2. Using the same content on every channel
The core message can stay the same, but format, tone, and depth should vary according to how each channel is used. Expertise works on LinkedIn, visual flow on Instagram, and detail in blog posts.
3. Running ads without a brand strategy
Ads bring traffic; strategy explains why users should choose this brand. Without clear positioning, ad budgets create scattered impact.
4. Treating the website like a digital business card
A website is the centre of trust, conversion, and information access. Speed, mobile experience, content clarity, and trust signals directly affect the decision-making process.
5. Remembering SEO and GEO as an afterthought
Content architecture, headings, category structure, and answers to user questions must be planned from the very beginning.

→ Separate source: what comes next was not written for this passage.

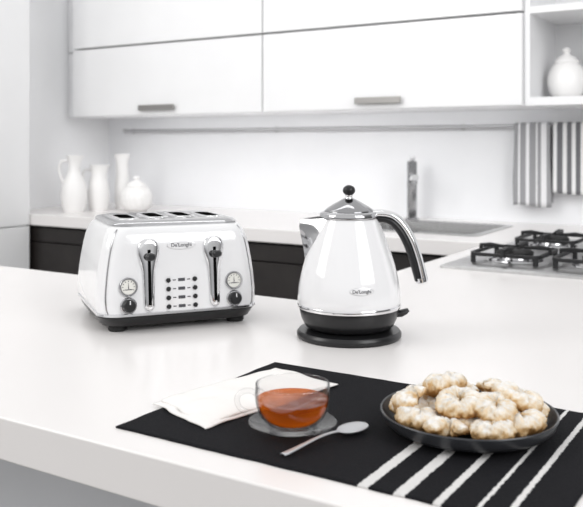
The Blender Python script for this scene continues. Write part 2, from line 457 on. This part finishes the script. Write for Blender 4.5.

Additions made later are more expensive and yield more limited results.
6. Seeing social media as just a posting calendar
Social media shows a brand's character and how it builds relationships. Content idea, language, responses, and consistency matter more than posting frequency.
7. Trying to appeal to everyone
Communication with an unclear target audience generally remains weak. It should be clear whose need is being addressed and how.
8. Using inconsistent brand language
A formal tone on the website, overly casual on social, and cold in the sales process erodes trust. The brand character must remain constant even as the channel changes.
9. Making decisions without looking at data
Likes and views are not success on their own. Traffic, conversions, form submissions, proposals, sales, return visits, and acquisition cost must be evaluated together.
10. Trying to build lasting brand value through short-term campaigns
Campaigns build momentum; but strong brand equity is created through consistent content, trustworthy experiences, and long-term coherence.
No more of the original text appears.